Although the different non-limiting embodiments have specific illustrated components, the embodiments of this invention are not limited to those particular combinations. It is possible to use some of the components or features from any of the non-limiting embodiments in combination with features or components from any of the other non-limiting embodiments.

It should be understood that like reference numerals identify corresponding or similar elements throughout the several drawings. It should also be understood that although a particular component arrangement is disclosed in the illustrated embodiment, other arrangements will benefit herefrom.

Although particular step sequences are shown, described, and claimed, it should be understood that steps may be performed in any order, separated or combined unless otherwise indicated and will still benefit from the present disclosure.

The foregoing description is exemplary rather than defined by the limitations within. Various non-limiting embodiments are disclosed herein, however, one of ordinary skill in the art would recognize that various modifications and variations in light of the above teachings will fall within the scope of the appended claims It is therefore to be understood that within the scope of the appended claims, the disclosure may be practiced other than as specifically described. For that reason the appended claims should be studied to determine true scope and content.

Claims

1. A filter comprising:

a filter screen with at least one hollow member; and

a heating element within said at least one hollow member.

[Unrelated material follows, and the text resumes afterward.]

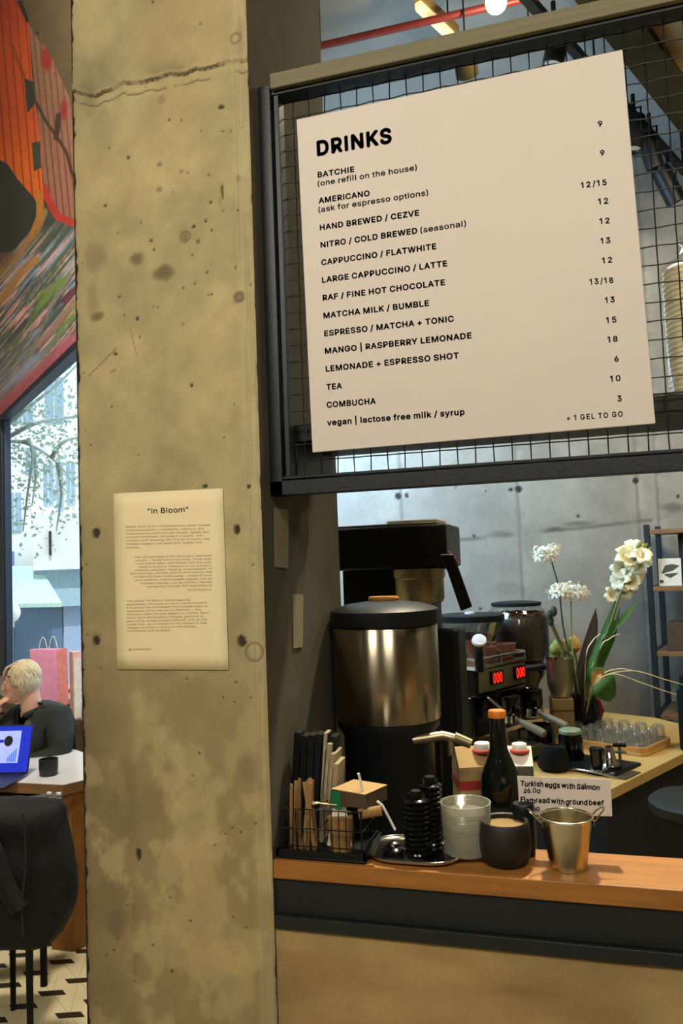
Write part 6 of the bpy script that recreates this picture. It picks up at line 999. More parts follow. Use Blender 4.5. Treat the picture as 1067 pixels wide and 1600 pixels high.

2. The filter as recited in claim 1, wherein said filter screen is manufactured of a metal alloy.

3. The filter as recited in claim 2, wherein said heating element does not contact a fuel.

4. The filter as recited in claim 2, wherein said heating element heats a fuel via conduction through said filter screen.

5. The filter as recited in claim 1, wherein said filter screen is in-line with a fuel conduit.

6. The filter as recited in claim 1, wherein said filter screen prevents passage of particles greater in size than 1500 microns.

7. An aircraft fuel system comprising:

a fuel conduit; and

a filter screen in-line with said fuel conduit, said filter screen heated via conduction.

8. The system as recited in claim 7, wherein said filter screen is manufactured of a metal alloy.

9. The system as recited in claim 7, further comprising a heating element within said filter screen.

11. The system as recited in claim 9, wherein said heating element is within said filter screen, said filter screen within a fuel filter.

12. The system as recited in claim 9, wherein said heating element heats a fuel via conduction through said filter screen.

13. The system as recited in claim 9, wherein said filter screen provides a pressure drop of less than 0.5 psi.

14. The system as recited in claim 9, wherein said filter screen prevents passage of particles greater in size than 1500 microns.

15. The system as recited in claim 1, wherein said fuel filter is upstream of a heat exchanger.

16. A method of filtering comprising:

heating a filter screen in communication with a fluid via conduction.

17. The method as recited in claim 16, further comprising locating the filter screen in contact with a fuel.

18. The method as recited in claim 16, further comprising locating the filter screen in-line with a fuel conduit.

19. The method as recited in claim 16, further comprising locating the filter screen in-line with a fuel conduit.

20. The method as recited in claim 16, further comprising locating a heating element within at least one hollow member of the filter screen.